Attempts to inject a form of resin into the cracks have failed to solve the problem. "It's an unacceptable situation," said the foundation's director, Uwe Neumärker. "No one knows if a slab will break apart one day." The slabs vary in height from a few centimetres to 4.7 metres. Seen from outside, they look like concrete waves. As one walks in among them, the ground slopes down, the slabs get taller and the sounds of traffic fade. The design is intended to create a sense of isolation and powerlessness, and to encourage people to think about the victims killed in extermination and concentration camps, in ghettos and in mass executions.

An underground information centre just 100m from the bunker now destroyed, where Hitler committed suicide, complements the memorial by portraying the fate of individual victims and explaining the industrial-scale killing. Before it was opened, the memorial was variously dismissed by critics as an "adventure playground", a "theme park of horror" and a disturbing attempt by Germany to draw a line under the Nazi past that has plagued it since 1945. There were fears that tourists would defile the site by sunbathing or munching cheeseburgers on the slabs, and that neo-Nazis would descend on it to spray swastikas on the concrete.

Martin Walser, a leading German intellectual and author, once referred to it as a "football pitch-sized nightmare, the monumentalisation of shame". Even Paul Spiegel, the leader of Germany's Jewish community at the time, complained that it only focused on the victims and made no reference to the people who committed the genocide. Others said it would distract attention from Germany's authentic memorial sites, the concentration camps Dachau, Buchenwald and Bergen-Belsen.

But the criticism has subsided and the fears that it would be abused by tourists and neo-Nazis have been proved wrong. Swastikas have been found daubed on some pillars, but that has happened far less often than expected. Security guards patrol the site and politely ask people who climb on the slabs to get down. Children run around and play hide-and-seek inside the memorial, but Mr Eisenman has always said that is not a problem.
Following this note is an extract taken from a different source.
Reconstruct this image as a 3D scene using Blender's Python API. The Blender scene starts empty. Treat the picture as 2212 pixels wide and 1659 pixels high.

He intended it to be a living part of Berlin's landscape, open from all sides 365 days a year. Besides, school groups quickly fall silent when confronted with the tragic fates and staggering statistics of the genocide in the underground museum.

"Most people use the memorial very sensibly," Mr Neumärker said. "I don't know when we had the last graffiti. Every normal Berlin house facade is defaced more often." Many say the monument resembles a gigantic cemetery, which seems appropriate given that the majority of Jews murdered have no graves. Mr Eisenman argued successfully that attempts to commemorate the genocide with a conventional memorial would have been doomed to failure.

The monument, which cost ?27.6 million (Dh136.5m) and was funded by the government, is now one of Berlin's biggest tourist attractions. Well over eight million people have visited it since it opened, and some 2.3 million have been inside the museum. "There is no other country in the world that perpetrated industrial murder on this scale," said Lea Rosh, a journalist who initiated the campaign to build the memorial. "But there is no other nation in the world that has confronted its crimes so openly."